The project presents a series of paired photographs and “sonic stills”—snapshots, each of precisely one minute duration—drawn from a periods of intensive fieldwork in a number of urban villages. In a critical repurposing of practices of montage, bricolage, and flânerie—the juxtaposition of sound and image presents an urban spectrality—a lost city and communal form of life that haunts capitalist processes of creative destruction. Inspired by the empty peripheria of postwar Italian cinema, Zanoni’s photographs exemplify a practice of urban landscape photograph that contrasts with the typical photojournalistic depiction of global urban precarity. Many of the photos are shot during the middle of the day so that the evenness and hue of the light increases the sense of alienation. Showing the vestiges of abandoned lives and unpopulated or scarcely populated scenes, an often subtly humorous or whimsical tone nonetheless turns away from the tragic or nostalgic character of photography of urban ruins.

Moreover, the sonic stills are paired with the images in such a way that the coupling is often uneasy, surprising, or ironic. The sonic snapshots capture the dynamic, energetic interactions that characterize the coexistence of the urban villagers and their use of public space. As such, they offer a promise to animate the desolate spaces of the images. Echoes of a life lost or fading into extinction, the soundscapes haunt the empty spaces, but the incommensurability of the media—the refusal of two stills to resolve into moving image and the contradictory temporality that each invokes—ensures that they never quite fulfil the promise of presence. As such, the sonic stills testify to a form of survival that outlives the rapacity of capitalist destruction and yet the ephemerality and finitude of the sonic contaminates this possibility.

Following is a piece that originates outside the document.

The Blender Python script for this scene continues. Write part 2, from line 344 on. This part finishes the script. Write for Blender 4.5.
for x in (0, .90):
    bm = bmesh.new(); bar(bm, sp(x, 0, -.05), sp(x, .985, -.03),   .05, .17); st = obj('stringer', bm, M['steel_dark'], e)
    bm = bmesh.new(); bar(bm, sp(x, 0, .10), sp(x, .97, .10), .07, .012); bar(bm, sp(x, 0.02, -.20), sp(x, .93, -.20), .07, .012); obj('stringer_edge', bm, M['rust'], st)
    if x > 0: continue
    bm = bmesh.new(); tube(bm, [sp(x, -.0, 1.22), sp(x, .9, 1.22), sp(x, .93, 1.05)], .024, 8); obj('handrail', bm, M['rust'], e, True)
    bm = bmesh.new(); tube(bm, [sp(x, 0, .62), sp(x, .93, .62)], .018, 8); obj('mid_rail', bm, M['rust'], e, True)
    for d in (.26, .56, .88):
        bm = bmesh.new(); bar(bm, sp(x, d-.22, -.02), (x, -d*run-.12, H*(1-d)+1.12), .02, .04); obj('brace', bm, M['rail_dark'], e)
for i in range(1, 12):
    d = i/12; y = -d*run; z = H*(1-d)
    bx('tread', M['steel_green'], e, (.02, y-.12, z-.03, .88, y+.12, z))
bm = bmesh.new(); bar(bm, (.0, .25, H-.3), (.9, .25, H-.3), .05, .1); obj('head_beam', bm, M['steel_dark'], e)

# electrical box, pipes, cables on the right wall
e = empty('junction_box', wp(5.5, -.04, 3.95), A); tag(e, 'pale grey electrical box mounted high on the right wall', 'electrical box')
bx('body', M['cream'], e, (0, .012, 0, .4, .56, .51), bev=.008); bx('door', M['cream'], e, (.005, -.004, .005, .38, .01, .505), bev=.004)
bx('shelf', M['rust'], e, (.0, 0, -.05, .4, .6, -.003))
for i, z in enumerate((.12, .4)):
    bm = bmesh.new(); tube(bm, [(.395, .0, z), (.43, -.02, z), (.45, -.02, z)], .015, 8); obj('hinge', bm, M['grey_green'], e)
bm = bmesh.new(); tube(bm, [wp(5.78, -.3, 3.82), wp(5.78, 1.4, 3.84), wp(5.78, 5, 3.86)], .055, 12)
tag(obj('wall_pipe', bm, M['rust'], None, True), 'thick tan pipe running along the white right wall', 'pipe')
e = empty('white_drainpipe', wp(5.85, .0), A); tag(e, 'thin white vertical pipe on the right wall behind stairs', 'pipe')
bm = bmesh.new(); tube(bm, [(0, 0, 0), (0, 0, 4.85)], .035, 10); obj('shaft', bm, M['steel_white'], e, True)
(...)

In this way, this multimedia project—as a collection of visual and audio documents—also reflects on the state of the archive. Not simply a nostalgic immunization against lost and an exercise of memory, the archive itself is a space traversed by conserving and destructive impulses. The sonic spectrality that haunts the images points to the fact that every archive is constituted around a secret—by a repressed that returns like a revenant. On the one hand, the soundscapes are witnesses—alibis even—for those precarized and marginalized under neoliberalism. On the other, they reveal the aporetic logic of testimony: those who survive cannot bear witness to the experience of those who do not. This project invites us, in listening to the lives of the precarious, to ponder what it means politically and ethically for our listening to survive their survival.